Madame Butterfly sings that one fine day she will see a puff of smoke on the far horizon and then, from where she stands in front of her house high on the hill, she will see her American lover’s ship enter the harbor. And she sings that here she will be waiting for him to come up the hill and hold her in his arms.

The soprano’s voice and the accompanying music are breathtaking; overcoming the voice of the winter sea’s hammering of the ship’s sides. It was as if the outer noise and the very violent swaying of the passage didn’t exist; just the hopeless words of Madame Butterfly. You know that what she sings will not happen; that the American Naval lieutenant will indeed come, but there will not be the idolized reunion she sings, only tragedy.

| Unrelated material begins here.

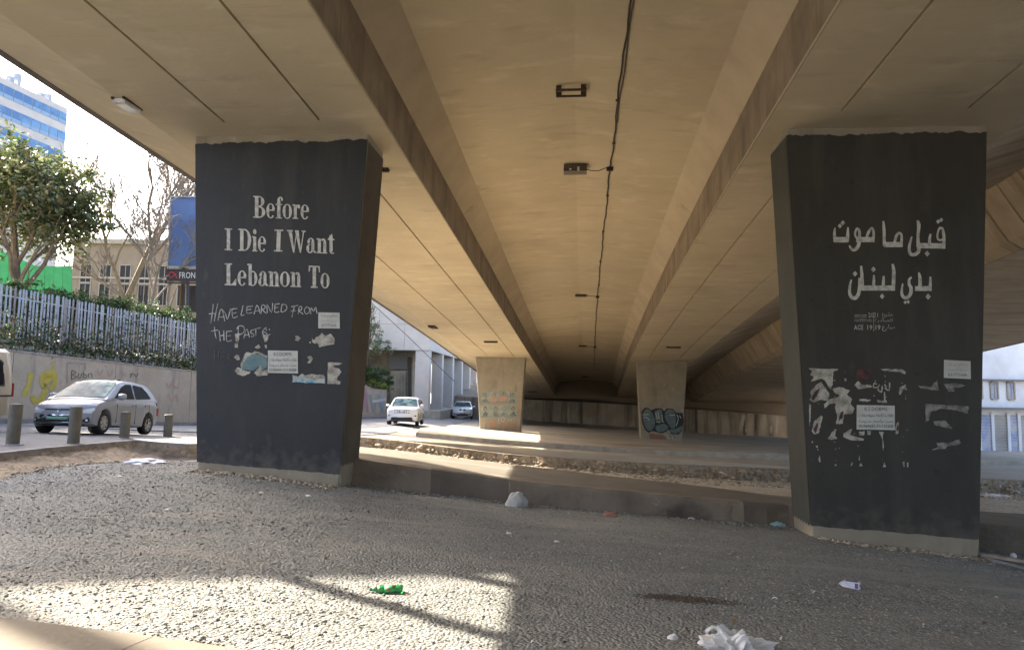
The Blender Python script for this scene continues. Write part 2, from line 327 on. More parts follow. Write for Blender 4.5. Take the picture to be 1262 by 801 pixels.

But for the moment there is only Puccini’s wonderful song, its music and the soprano’s crystal clear voice singing one of the most beautiful arias in all of opera. I stand listening; my hand on the door’s latch and then it is over.

The sense of the ship’s movement through the rough sea returns and the walls now clamor with noise generated by the violent sea.

I turned and looked down the passageway to a room whose door was open and from where the music had come. I let go of the door to my work area and made my way to the open door. The room belonged to the ship’s chief engineer and, as I came into the door’s opening, he looked up from his CD player and smiled.

“You heard it, eh? That woman is good and the rest of the CD has her singing selections from other operas. But this, this is the best of them all. On days like this, I play it and listen and all this goes away.” He gestured to the heaving ship around us.

“Would you like to hear it again?”

I hesitated a second and, when he pointed to what looked like a comfortable chair that had been tied to the wall, I came in and sat down. He fiddled with the player for a moment and then we both sat and listened to Madame Butterfly sing once more of a hopeless love of a time long ago.